MH370 Pilot Flew Suicide Route On Home Simulator Prior To Final Flight

Confidential documents from the Malaysian police investigation into the March 2014 disappearance of MH370 reportedly provides evidence that Zaharie may have been involved in a premeditated act of mass murder-suicide.

READ: Debris Found From Missing MH370

The documents reveal that after the plane disappeared, Malaysia turned over to the FBI hard drives Zaharie used to record sessions on an advanced home-built flight simulator.

The FBI were able to recover six deleted data points stored by the Microsoft Flight Simulator X program in the weeks before MH370 disappeared — which analyzed the airplane’s altitude, speed and direction.

“Based on the Forensics Analysis conducted on the 5 HDDs obtained from the Flight Simulator from MH370 Pilot’s house, we found a flight path, that lead to the Southern Indian Ocean,” the document notes.

The connected points depict a flight that departs Kuala Lumpur, heads northwest over the Malacca Strait, then turns left and heads south over the Indian Ocean.

Search officials believe MH370 followed a similar route, based on signals the plane transmitted to a satellite after ceasing communications and turning off course.
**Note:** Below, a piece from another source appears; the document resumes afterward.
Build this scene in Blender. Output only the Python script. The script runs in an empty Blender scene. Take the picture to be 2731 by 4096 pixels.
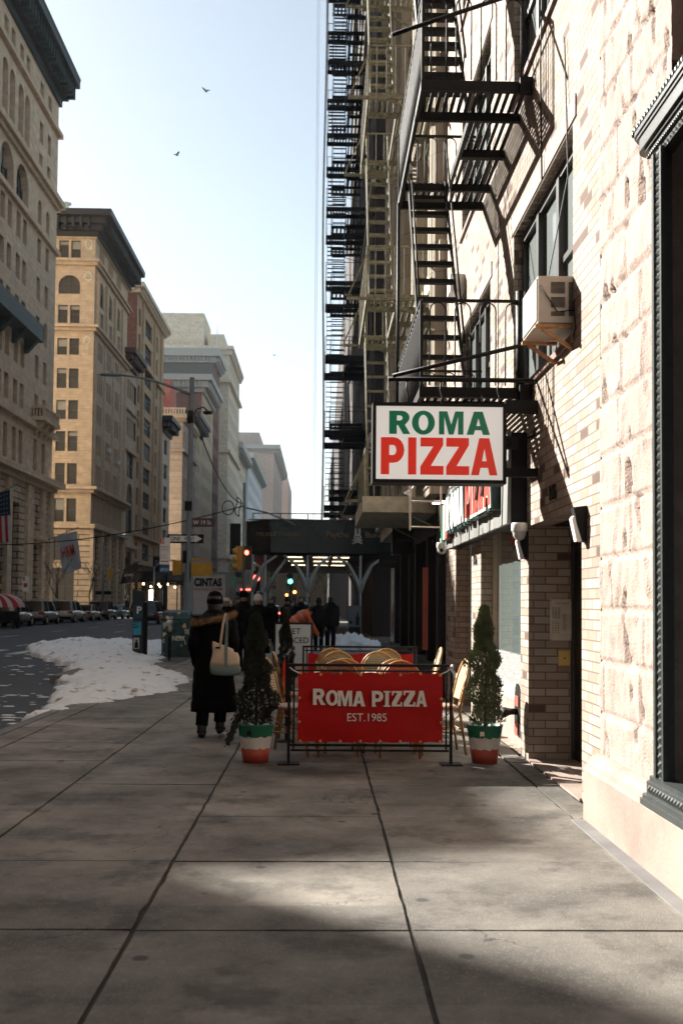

However, the simulated flight’s endpoint is 900 miles away from the remote southern ocean area officials infer the MH370 went down.

Ministers from Malaysia, China and Australia announced that once the current seabed search for MH370’s wreckage is completed, there will be no further efforts to find the plane.

“I must emphasize that this does not mean we are giving up on the search for MH370,” Malaysian Transport minister Liow Tiong Lai said.

An estimated 42,000 square miles have been covered in the search at a cost of more than $130 million, with another 4,000 square miles to go.